Gaiman contends that books encountered in childhood serve as the richest compost for whatever an author creates as an adult. He read H.P. Lovecraft, Michael Moorcock, T.H. White. (His children read Gaiman, which is a bit scary.) There is in his work, and even in his speaking voice, a kind of once-upon-a-time rhythm of enchantment; if he is not, perhaps, the most effective poet, the poetry of the fable lives in his prose.

He will accept the label of "fantasist" (although he's far happier--putting on a well-worn faux humility--with the designation of "someone who makes stuff up"). And as a fantasist, Gaiman is pleased that Stardust will be marketed as mainstream fiction. Partly because he finds much current fantasy "hidebound and dull" and wants to attract readers who ignore the fantasy racks.
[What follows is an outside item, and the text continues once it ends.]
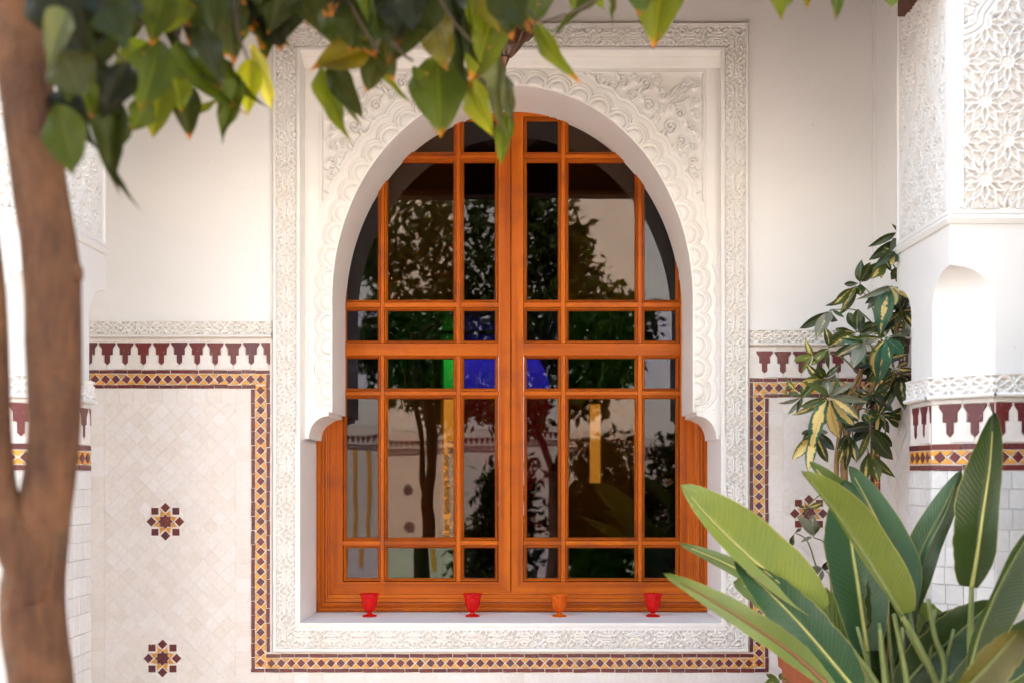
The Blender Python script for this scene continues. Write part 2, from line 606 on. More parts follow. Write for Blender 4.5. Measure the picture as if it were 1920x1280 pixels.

But mostly, I suspect, because he believes all fiction is fantasy and chafes at the genre hierarchy that values realist fiction over fantastic metaphor. (Or fantasy over the illustrated story: When he recalls winning a World Fantasy short-story award for Sandman #19, his punch line is the fact that the shocked governing body thereafter barred comic books from competition.)
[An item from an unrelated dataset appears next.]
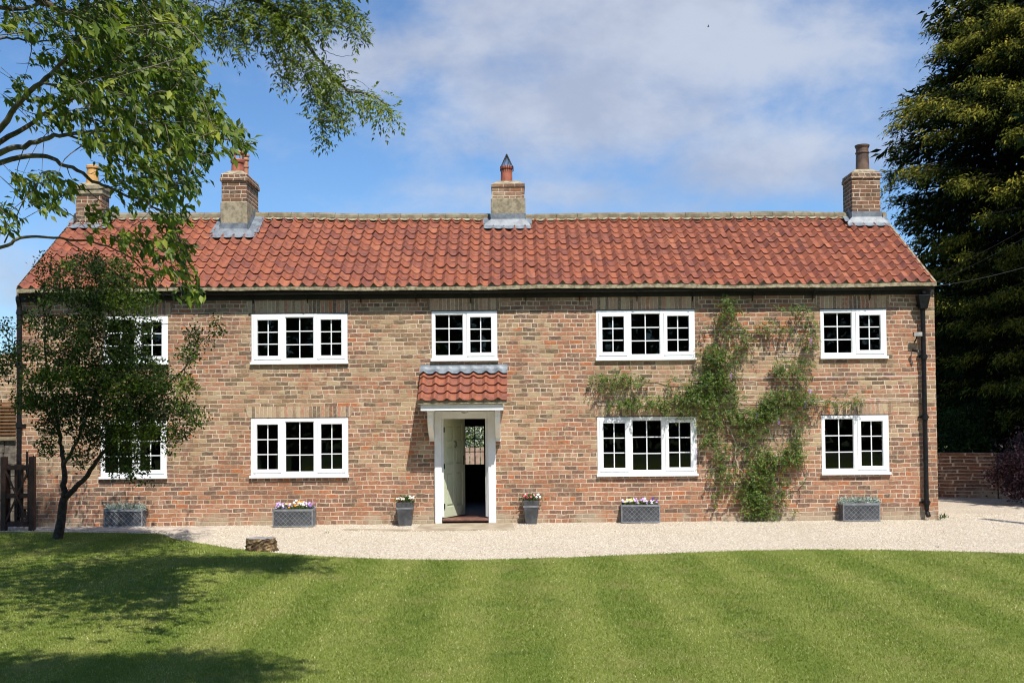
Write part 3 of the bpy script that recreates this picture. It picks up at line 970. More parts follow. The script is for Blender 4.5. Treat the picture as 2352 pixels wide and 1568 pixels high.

The tale of a country yokel who, aiming to please his beloved, sets out on a quixotic quest through fairyland, Stardust is simply, almost transparently told. Its earthy ease surprises, especially after the shadowy urban machinations of Gaiman's 1996 novel Neverwhere, an appropriately twisted yarn about the London Underground. It's perhaps as much of a shock to learn that this pale, leather-jacketed, sushi-snarfing, erstwhile Damned fan has been kicking his heels in rural western Wisconsin for the past six years. Gaiman presents various reasons for abandoning England for the Midwest: exchange-rate fluctuations on U.S. paychecks, his American wife's Minneapolis-based relatives, and like-minded Minnesotan authors from Steven Brust to Will Shetterly. But I like to see both Stardust and the move here as a kind of return to the bucolic, magical fields of Gaiman's childhood in Southern England--and to the dark wild lurking just past the walls.

 

CITY PAGES: Novelist Steve Erickson once wrote that you live on, and write from, the horizon between consciousness and dream. And my thought was, "How could anyone get any work done there?"

NEIL GAIMAN: That is mostly where I live. It's the imagining place. So many of my stories are plotted by just getting up to the point where I know what happens. And then stopping, and going to bed. And lying in bed, turning it over and over in my head. Sooner or later you notice that you're dreaming--or you fail to notice that you're dreaming because you're dreaming. And then waking up in the morning and going, "Oh, I know what happens next."

Especially when I was doing Sandman, people would ask whether I wrote about my dreams: You'd always have to disappoint them. You don't really, because dream logic isn't story logic. It's more just following certain trains of thought that I assume, possibly wrongly, that everybody has, only sometimes you're willing to take them a little further. Most of Neverwhere came to me from traveling round London, just looking at the signs on the Underground and wondering about them. The Angel Islington. Well, who is the Angel Islington? Earl's Court. And making up an earl and giving him a court.

CP: The theme of being dissatisfied when you achieve your heart's desire comes up in both Neverwhereand Stardust.

GAIMAN: In Sandman, somebody says, at one point: "The price of getting what you want is getting what once you wanted." It's one of the things that forever fascinates me. Here am I, about to go out on a 21-city author tour, and chiefly what I'm concerned about is keeping my physical health and sanity. Whereas if you'd told me 10 years ago, "OK, you're going to have a major book-promotion 21-city tour of America," I'd be like, "Oh, I want that." I never really had a career plan; I just had a list of things I wanted to do. Luckily, it's not done yet. I'd like to do a Broadway play. I'd quite like to do a musical. I'd like to do a solid book of poems--not that anyone is expected to read it!